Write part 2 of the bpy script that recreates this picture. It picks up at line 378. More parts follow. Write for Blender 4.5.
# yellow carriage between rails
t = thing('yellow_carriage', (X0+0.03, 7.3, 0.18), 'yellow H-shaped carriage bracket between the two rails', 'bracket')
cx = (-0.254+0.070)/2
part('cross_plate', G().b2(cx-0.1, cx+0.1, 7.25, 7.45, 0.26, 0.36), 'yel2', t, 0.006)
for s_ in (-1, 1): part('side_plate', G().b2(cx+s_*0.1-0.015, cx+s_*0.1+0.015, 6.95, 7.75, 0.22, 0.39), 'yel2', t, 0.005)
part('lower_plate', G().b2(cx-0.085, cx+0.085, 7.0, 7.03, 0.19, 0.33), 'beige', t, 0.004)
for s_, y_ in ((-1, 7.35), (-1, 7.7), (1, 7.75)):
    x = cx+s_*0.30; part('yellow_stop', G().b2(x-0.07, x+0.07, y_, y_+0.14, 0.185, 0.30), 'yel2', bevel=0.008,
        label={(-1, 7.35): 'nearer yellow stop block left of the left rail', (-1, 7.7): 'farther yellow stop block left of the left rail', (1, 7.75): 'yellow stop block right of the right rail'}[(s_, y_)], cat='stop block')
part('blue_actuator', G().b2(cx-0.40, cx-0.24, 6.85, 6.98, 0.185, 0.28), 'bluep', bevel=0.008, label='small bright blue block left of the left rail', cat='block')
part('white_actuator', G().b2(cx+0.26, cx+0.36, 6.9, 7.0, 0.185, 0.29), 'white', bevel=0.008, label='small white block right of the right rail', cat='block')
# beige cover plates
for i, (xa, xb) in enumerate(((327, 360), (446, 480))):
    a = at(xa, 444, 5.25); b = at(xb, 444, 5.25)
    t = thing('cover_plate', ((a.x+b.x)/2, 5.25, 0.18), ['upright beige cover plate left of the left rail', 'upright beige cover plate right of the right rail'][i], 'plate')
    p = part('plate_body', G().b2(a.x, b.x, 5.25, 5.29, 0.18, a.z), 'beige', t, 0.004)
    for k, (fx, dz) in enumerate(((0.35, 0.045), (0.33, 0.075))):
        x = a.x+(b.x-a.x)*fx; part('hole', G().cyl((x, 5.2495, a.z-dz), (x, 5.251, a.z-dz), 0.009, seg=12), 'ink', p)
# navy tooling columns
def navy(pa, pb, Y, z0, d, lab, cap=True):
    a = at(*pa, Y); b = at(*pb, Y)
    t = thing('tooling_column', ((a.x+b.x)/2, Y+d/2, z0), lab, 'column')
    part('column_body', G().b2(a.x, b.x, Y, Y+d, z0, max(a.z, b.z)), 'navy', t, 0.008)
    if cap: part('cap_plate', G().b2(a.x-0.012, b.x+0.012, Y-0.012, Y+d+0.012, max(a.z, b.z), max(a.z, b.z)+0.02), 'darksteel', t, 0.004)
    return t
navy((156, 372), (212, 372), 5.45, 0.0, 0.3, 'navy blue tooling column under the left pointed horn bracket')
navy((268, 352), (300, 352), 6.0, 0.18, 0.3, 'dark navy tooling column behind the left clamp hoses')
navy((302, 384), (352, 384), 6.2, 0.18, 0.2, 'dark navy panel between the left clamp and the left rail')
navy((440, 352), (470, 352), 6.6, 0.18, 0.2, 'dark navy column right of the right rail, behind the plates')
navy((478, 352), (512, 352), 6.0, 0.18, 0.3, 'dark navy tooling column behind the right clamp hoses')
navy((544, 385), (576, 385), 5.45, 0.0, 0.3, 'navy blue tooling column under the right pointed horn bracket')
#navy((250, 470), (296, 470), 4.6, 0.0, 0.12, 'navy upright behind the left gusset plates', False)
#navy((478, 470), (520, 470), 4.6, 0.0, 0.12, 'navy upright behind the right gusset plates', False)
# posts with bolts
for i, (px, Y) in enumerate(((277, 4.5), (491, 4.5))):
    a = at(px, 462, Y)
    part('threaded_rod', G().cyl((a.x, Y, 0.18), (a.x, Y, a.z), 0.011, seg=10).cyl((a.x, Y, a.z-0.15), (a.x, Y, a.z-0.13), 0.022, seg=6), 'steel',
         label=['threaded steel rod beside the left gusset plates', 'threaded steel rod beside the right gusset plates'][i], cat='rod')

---

WHAT THE TASK REQUIRES:
Quote each line above in full, word for word.

RESULT OF THE EXERCISE:
Write part 2 of the bpy script that recreates this picture. It picks up at line 378. More parts follow. Write for Blender 4.5.
# yellow carriage between rails
t = thing('yellow_carriage', (X0+0.03, 7.3, 0.18), 'yellow H-shaped carriage bracket between the two rails', 'bracket')
cx = (-0.254+0.070)/2
part('cross_plate', G().b2(cx-0.1, cx+0.1, 7.25, 7.45, 0.26, 0.36), 'yel2', t, 0.006)
for s_ in (-1, 1): part('side_plate', G().b2(cx+s_*0.1-0.015, cx+s_*0.1+0.015, 6.95, 7.75, 0.22, 0.39), 'yel2', t, 0.005)
part('lower_plate', G().b2(cx-0.085, cx+0.085, 7.0, 7.03, 0.19, 0.33), 'beige', t, 0.004)
for s_, y_ in ((-1, 7.35), (-1, 7.7), (1, 7.75)):
    x = cx+s_*0.30; part('yellow_stop', G().b2(x-0.07, x+0.07, y_, y_+0.14, 0.185, 0.30), 'yel2', bevel=0.008,
        label={(-1, 7.35): 'nearer yellow stop block left of the left rail', (-1, 7.7): 'farther yellow stop block left of the left rail', (1, 7.75): 'yellow stop block right of the right rail'}[(s_, y_)], cat='stop block')
part('blue_actuator', G().b2(cx-0.40, cx-0.24, 6.85, 6.98, 0.185, 0.28), 'bluep', bevel=0.008, label='small bright blue block left of the left rail', cat='block')
part('white_actuator', G().b2(cx+0.26, cx+0.36, 6.9, 7.0, 0.185, 0.29), 'white', bevel=0.008, label='small white block right of the right rail', cat='block')
# beige cover plates
for i, (xa, xb) in enumerate(((327, 360), (446, 480))):
    a = at(xa, 444, 5.25); b = at(xb, 444, 5.25)
    t = thing('cover_plate', ((a.x+b.x)/2, 5.25, 0.18), ['upright beige cover plate left of the left rail', 'upright beige cover plate right of the right rail'][i], 'plate')
    p = part('plate_body', G().b2(a.x, b.x, 5.25, 5.29, 0.18, a.z), 'beige', t, 0.004)
    for k, (fx, dz) in enumerate(((0.35, 0.045), (0.33, 0.075))):
        x = a.x+(b.x-a.x)*fx; part('hole', G().cyl((x, 5.2495, a.z-dz), (x, 5.251, a.z-dz), 0.009, seg=12), 'ink', p)
# navy tooling columns
def navy(pa, pb, Y, z0, d, lab, cap=True):
    a = at(*pa, Y); b = at(*pb, Y)
    t = thing('tooling_column', ((a.x+b.x)/2, Y+d/2, z0), lab, 'column')
    part('column_body', G().b2(a.x, b.x, Y, Y+d, z0, max(a.z, b.z)), 'navy', t, 0.008)
    if cap: part('cap_plate', G().b2(a.x-0.012, b.x+0.012, Y-0.012, Y+d+0.012, max(a.z, b.z), max(a.z, b.z)+0.02), 'darksteel', t, 0.004)
    return t
navy((156, 372), (212, 372), 5.45, 0.0, 0.3, 'navy blue tooling column under the left pointed horn bracket')
navy((268, 352), (300, 352), 6.0, 0.18, 0.3, 'dark navy tooling column behind the left clamp hoses')
navy((302, 384), (352, 384), 6.2, 0.18, 0.2, 'dark navy panel between the left clamp and the left rail')
navy((440, 352), (470, 352), 6.6, 0.18, 0.2, 'dark navy column right of the right rail, behind the plates')
navy((478, 352), (512, 352), 6.0, 0.18, 0.3, 'dark navy tooling column behind the right clamp hoses')
navy((544, 385), (576, 385), 5.45, 0.0, 0.3, 'navy blue tooling column under the right pointed horn bracket')
#navy((250, 470), (296, 470), 4.6, 0.0, 0.12, 'navy upright behind the left gusset plates', False)
#navy((478, 470), (520, 470), 4.6, 0.0, 0.12, 'navy upright behind the right gusset plates', False)
# posts with bolts
for i, (px, Y) in enumerate(((277, 4.5), (491, 4.5))):
    a = at(px, 462, Y)
    part('threaded_rod', G().cyl((a.x, Y, 0.18), (a.x, Y, a.z), 0.011, seg=10).cyl((a.x, Y, a.z-0.15), (a.x, Y, a.z-0.13), 0.022, seg=6), 'steel',
         label=['threaded steel rod beside the left gusset plates', 'threaded steel rod beside the right gusset plates'][i], cat='rod')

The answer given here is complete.